In case you didn’t know, I’m very into cooking. Asian cuisine in particular but I dabble in Italian, Cajun and Mexican, among others. Don’t call me a foodie; that’s just a fad. I’ve been doing this since I was a kid back in the dark ages.

One of my favorite shows, Food Network’s Chopped, features four chefs fighting it out to cook the best meals using a basket of mystery ingredients within a certain time limit. The loser in each round gets “chopped” from the competition.

The last chef standing is the winner.

A common mistake that gets chefs chopped is when they decide to make rice or risotto when there’s not enough time on the clock. You can maybe do that in a pressure cooker, but in a studio with normal air pressure, it’s simply impossible.

Does that stop the chefs from trying? Nope.

The thing is, these are experienced chefs. You’d think they would know better, and you’d be right. They do know better. It’s pretty basic stuff. So why do they do it?

It’s a remarkably common phenomenon called magical thinking. It’s also remarkably destructive. Magical thinking is responsible for more failed businesses, blown careers and financial debt than you can imagine. It’s practically an epidemic these days.

Now, I’m no shrink — don’t even play one on TV — but just like boiling rice, magical thinking isn’t rocket science.
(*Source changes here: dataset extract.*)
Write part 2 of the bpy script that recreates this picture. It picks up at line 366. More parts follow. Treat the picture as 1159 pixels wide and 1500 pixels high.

It starts when you’re a child. Children naturally think the whole world revolves around them. Their egos are enormous. They actually believe they’re responsible for everything they experience.

This is not a bad thing. We’re that way for a reason. It’s a survival instinct. And it’s very effective at keeping us safe and sound before we’re able to fend for ourselves.

But as we age and mature we learn that the universe is a big place, we’re not really the center of it and we have almost no control over what happens there. And we eventually realize that we can’t simply wish things to be because we’re special.

And we learn that, on the surface of the Earth, rice takes 20 minutes to cook. Period.

The only problem is that some people never grow up. They look like adults and occasionally behave like adults but deep inside they still have wildly inflated egos. They still believe they’re special and the laws of physics and finance don’t apply to them. And they make dumb mistakes when they should know better.

I see it all the time – bet you do too – folks who, like those unfortunate chefs, think they live in a utopian, make-believe world where:

They can will themselves to be happy and successful;

They can underfund a startup without running out of cash;

Entrepreneurship and leadership are states-of-mind that have nothing to do with running a business with real products, customers and employees;

There really is a four-hour workweek;

Doing a gig here and a gig there is a career;

If it’s on the Internet and it sounds good then it must be true;

Causal relationships and deductive reasoning don’t apply to them;

Buying things they can’t afford and living beyond their means makes complete sense;

And they can predictably and consistently beat the stock market when professional investors can’t.

Look, I’m not trying to be harsh or judgmental here. I’ve actually seen CEOs of large public companies behave the same way. Magical thinking brought us Enron, WorldCom, Bernie Madoff, Elizabeth Holmes (pictured) and a corporate graveyard full of thousands of failed companies.

It’s great to believe in and have faith in yourself, but that does not change the reality that you still need talent and smarts to back up all that self-confidence. On some level you must remember that you’re just a flesh and blood human, the rules do apply to you and you can’t cook rice in 10 minutes.